Pour l’avant, le mousse était chargé d’assurer les repas des six matelots, des trois chauffeurs, du novice et le sien, il devait assurer le remplissage des aiguilles, la propreté du poste équipage, et aider sur le pont à la réparation des chaluts, en un mot, apprendre son métier de marin. Souvent malmené par les matelots, pas toujours respecté, il était considéré par ces vieux matelots comme leur boy. S’il voulait que le chauffeur de service l’aide à faire son plein de charbon, prélevé dans les soutes, il devait l’aider à remonter l’escarbille après le décrassage des foyers. Le mousse était à cette époque l’esclave du bord, les repas devaient être prêts à onze heures précise à la seule fin que le chauffeur qui prenait son service à midi ait le temps de faire une petite digestion. Les matelots, sauf imprévus, mangeaient à onze heures. Le chauffeur qui laissait son service à midi, prenait sa douche et se mettait à table à treize heures et il y avait intérêt à ce que le repas soit chaud et non réchauffé, sinon le mousse entendait parler du pays. Certains de ces hommes étaient très sociables et ne dérangeaient pas le mousse, se servant eux même ou faisant réchauffer leur repas, mais, j’en ai connu d’autres qui se conduisaient en vrais tyrans, martyrisant ces pauvres gosses… Il m’est arrivé plusieurs fois de prendre leur défense.

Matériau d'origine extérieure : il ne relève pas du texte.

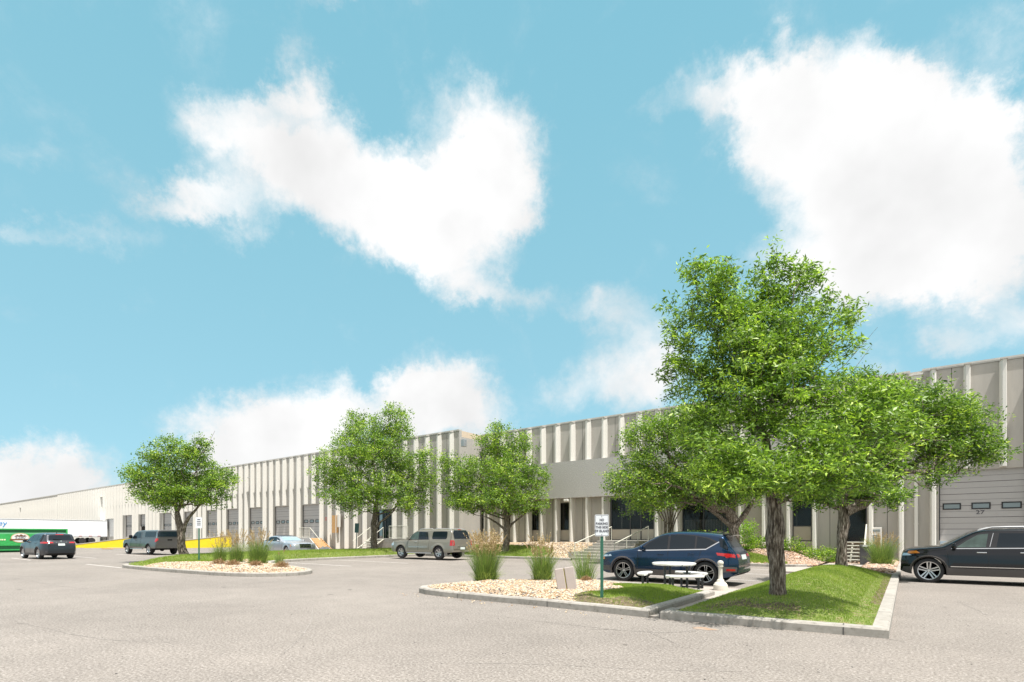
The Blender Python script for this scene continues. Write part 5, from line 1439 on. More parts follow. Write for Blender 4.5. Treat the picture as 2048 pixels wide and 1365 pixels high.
for k in range(3):
    a0 = view + R(22) + k*R(120); arcs = [a0 + R(-36+72*i/24) for i in range(25)]
    m = MB(); vs = []
    ro, ri_, zt_ = 1.02, .74, .45
    prof = [(ri_,zt_-.025),(ri_+.02,zt_-.045),(ro-.02,zt_-.045),(ro,zt_-.025),(ro,zt_+.0),(ro-.03,zt_+.02),((ro+ri_)/2,zt_+.008),(ri_+.03,zt_+.02),(ri_,zt_)]
    for i, a in enumerate(arcs):
        e = min(i, 24-i); sc2 = math.sin(min(1, (e+.6)/4)*math.pi/2)
        for (r, z) in prof:
            rm = (ro+ri_)/2; r2 = rm+(r-rm)*sc2; vs.append((tcx+r2*math.cos(a), tcy+r2*math.sin(a), z))
    n = len(prof); fs = [(i*n+k2, i*n+(k2+1)%n, (i+1)*n+(k2+1)%n, (i+1)*n+k2) for i in range(24) for k2 in range(n)] + [tuple(range(n-1,-1,-1)), tuple(range(24*n,25*n))]
    m.add(vs, fs); b_ = child(pt, m, 'bench_seat', M_fib, smooth=35)
    for da in (-24, 24):
        a = a0+R(da); p = (tcx+.88*math.cos(a), tcy+.88*math.sin(a))
        m = MB(); m.tube([(p[0],p[1],.02),(p[0],p[1],.41)], .033, 10); child(pt, m, 'bench_leg', M_leg, smooth=40)
    m = MB()
    m.tube([(tcx+.88*math.cos(a0-R(24)), tcy+.88*math.sin(a0-R(24)), .06),(tcx+.36*math.cos(a0), tcy+.36*math.sin(a0), .06),(tcx+.88*math.cos(a0+R(24)), tcy+.88*math.sin(a0+R(24)), .06)], .028, 8); child(pt, m, 'base_strut', M_leg, smooth=40)

# ---- ornamental concrete bollard
bp = at(1441, 1181.5); bl = wthing('bollard', 'ornamental cream concrete bollard with a ball top beside the picnic table', 'bollard', (bp.x, bp.y, .012))
s_ = .84/0.84
m = MB(); m.lathe([(.19,0),(.19,.13),(.185,.15),(.165,.165),(.165,.18),(.15,.20),(.115,.225),(.095,.25),(.10,.27),(.085,.285),(.062,.32),(.055,.45),(.052,.58),(.055,.64),(.075,.655),(.075,.675),(.05,.69),(.05,.70),(.075,.715),(.082,.74),(.082,.77),(.06,.81),(.0001,.83)], (bp.x,bp.y,.012), 32)
child(bl, m, 'bollard_body', mat('cream_cast_concrete', (.62,.58,.51), .85, nz=(9,.08), nz2=(40,.08), bump=(50,.002)), smooth=35)

# ---- tilted grey pair of slabs in the rocks
bx_ = at(1134, 1181, .2); ub = wthing('utility_box', 'weathered grey box of two slabs tilting in the river rock near the sign', 'utility box', (bx_.x, bx_.y, .15))
M_gb = mat('weathered_grey_box', (.40,.35,.32), .85, nz=(5,.12), nz2=(30,.06))
for (x0, x1, nm) in ((-.215,.0,'slab'),(.02,.255,'slab')):
    m = MB(); m.bbox(x0, x1, -.07, .10, -.06, .60, .02); m.xform(Matrix.Translation((bx_.x, bx_.y, .15)) @ Matrix.Rotation(R(30), 4, 'Z') @ Matrix.Rotation(R(-9), 4, 'Y') @ Matrix.Rotation(R(-6), 4, 'X')); child(ub, m, nm, M_gb)
m = MB(); m.box(-.0, .02, -.05, .08, -.04, .58); m.xform(Matrix.Translation((bx_.x, bx_.y, .15)) @ Matrix.Rotation(R(30), 4, 'Z') @ Matrix.Rotation(R(-9), 4, 'Y') @ Matrix.Rotation(R(-6), 4, 'X')); child(ub, m, 'groove_strip', mat('mossy_groove', (.22,.19,.03), .9, nz=(20,.4)))

# ---- trash bin
tb = Vector((-1.62, 31.6, .06)); b = wthing('trash_bin', 'dark grey rectangular trash bin at the foot of the metal stair', 'trash bin', tb)
m = MB(); m.bbox(tb.x-.27, tb.x+.27, tb.y-.27, tb.y+.27, .06, .95, .03); child(b, m, 'bin_body', mat('dark_grey_bin', (.07,.07,.075), .6, nz=(8,.15)))
m = MB(); m.bbox(tb.x-.29, tb.x+.29, tb.y-.29, tb.y+.29, .951, 1.05, .03); m.box(tb.x-.15, tb.x+.15, tb.y-.30, tb.y-.291, .97, 1.03, 1); child(b, m, 'bin_lid', [mat('dark_grey_bin', (.07,.07,.075)), M_signw])

# ---- white trailer
TX, TY0, TY1 = -113.6, 17.0, 32.05
tr = wthing('white_trailer', 'long white box trailer backed to the warehouse behind the green dumpster', 'trailer', (TX-1.3, (TY0+TY1)/2, 0))
M_trl = mat('trailer_white', (.86,.88,.90), .45, nz=(2,.03))
m = MB(); m.bbox(TX-2.6, TX, TY0, TY1, 1.15, 4.1, .03); y = TY0+.3
while y < TY1-.2: m.box(TX, TX+.012, y-.012, y+.012, 1.3, 4.0, 1); y += 1.22
m.box(TX, TX+.03, TY0, TY1, 1.13, 1.28, 2); m.box(TX, TX+.03, TY0, TY1, 3.98, 4.08, 2)
for y in (TY0+8, TY0+9.5, TY0+11, TY0+12.4, TY0+13.6): m.box(TX+.031, TX+.04, y, y+.5, 1.3, 1.38, 3)
bd = child(tr, m, 'trailer_body', [M_trl, mat('panel_joint_grey', (.62,.65,.68), .6), M_steel, M_red])
for y in (TY1-2.2, TY1-3.5):
    for x in (TX-.16, TX-2.4): child(tr, MB().lathe([(.25,-.13),(.5,-.13),(.52,0),(.5,.13),(.25,.13)], (0,0,0), 20, 'y').xform(Matrix.Translation((x, y, .52)) @ Matrix.Rotation(R(90), 4, 'Z')), 'wheel', M_tyre, smooth=40)
for x in (TX-.4, TX-2.2): child(tr, MB().box(x-.06, x+.06, TY0+3, TY0+3.12, .02, 1.15), 'landing_leg', M_steel)
yn = 0
text_obj('ney', 1.15, bd, mat('blue_lettering', (.03,.25,.55), .5), Vector((TX+.05, 18.98, 3.36)) - tr.location, (R(90), 0, R(90)), extrude=.004, shear=.15, align='RIGHT')

# ---- green roll-off dumpster
DX, DY0, DY1 = -63.2, 8.0, 14.7
dm = wthing('roll_off_dumpster', 'long green roll-off dumpster with a round white logo behind the dark crossover', 'dumpster', (DX-1.2, (DY0+DY1)/2, 0))
M_dg = mat('green_dumpster_paint', (.035,.36,.085), .45, nz=(1.5,.12), nz2=(7,.1), bump=(2.2,.05))
M_dgd = mat('dark_green_dumpster_paint', (.02,.17,.06), .5, nz=(2,.2))
def wallprof(mb, x, sgn, mi=0):
    pass
m = MB(); xs_ = [(0,.20),(-.02,.55),(.10,.60),(.10,1.62),(-.04,1.75),(-.04,1.97),(.06,2.0),(.06,2.1),(-.08,2.1)]
n = len(xs_)
m.add([(DX+p[0], DY0, p[1]) for p in xs_]+[(DX+p[0], DY1, p[1]) for p in xs_], [(i, i+1, n+i+1, n+i) for i in range(n-1)])
m.m[3] = m.m[4] = 1
m.m[0] = 1
m.add([(DX-2.4-p[0], DY0, p[1]) for p in xs_]+[(DX-2.4-p[0], DY1, p[1]) for p in xs_], [(i, n+i, n+i+1, i+1) for i in range(n-1)])
m.box(DX-2.4, DX, DY0, DY0+.06, .2, 2.08); m.box(DX-2.4, DX, DY1-.06, DY1, .2, 2.08); m.box(DX-2.4, DX, DY0+.06, DY1-.06, .18, .26)
for y in (DY1-.02, DY0+.02): m.box(DX-.05, DX+.12, y-.06, y+.06, .2, 2.1)
child(dm, m, 'container', [M_dg, M_dgd])
for x in (DX-.5, DX-1.9): child(dm, MB().box(x-.1, x+.1, DY0+.2, DY1-.2, .0, .18), 'skid_rail', M_dgd)
lp = Vector((DX+.115, DY1-2.15-2.0, 1.28))
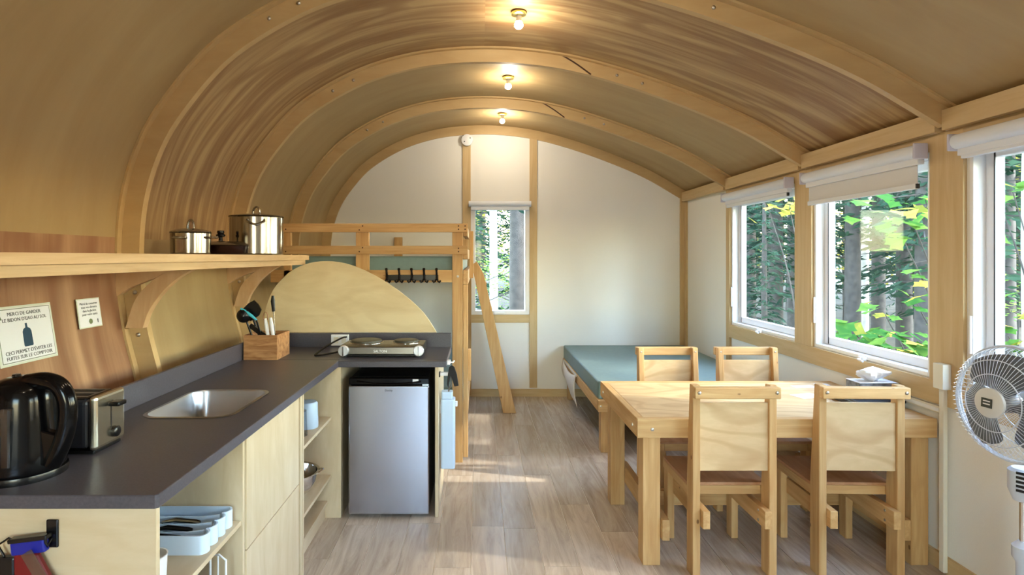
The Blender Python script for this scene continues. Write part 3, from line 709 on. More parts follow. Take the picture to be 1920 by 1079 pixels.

Toutes les marées, à l’arrivée, le mousse devait présenter sa vaisselle propre sur le panneau de cale avant, ces assiettes et plats étamés devaient briller comme de l’argenterie, astiquée avec de la cendre tirée du poêle à charbon de la cuisine avant. Si la vaisselle n’était pas nickel, le matelot qui passait l’inspection lui faisait refaire entièrement, c’était généralement le plus ancien du bord qui était traditionnellement chargé de cette inspection. Le cuisinier ne venait jamais participer au travail sur le pont. Dès qu’il avait choisi le poisson qui lui était nécessaire pour ses repas, il disparaissait. Il y avait vraiment une énorme différence entre ces deux postes, le mousse était l’esclave et l’autre, le cuisinier,  le petit seigneur. Ces disparités de traitement disparurent à partir de 1952, un chef cuisinier assurait les repas pour l’ensemble de l’équipage.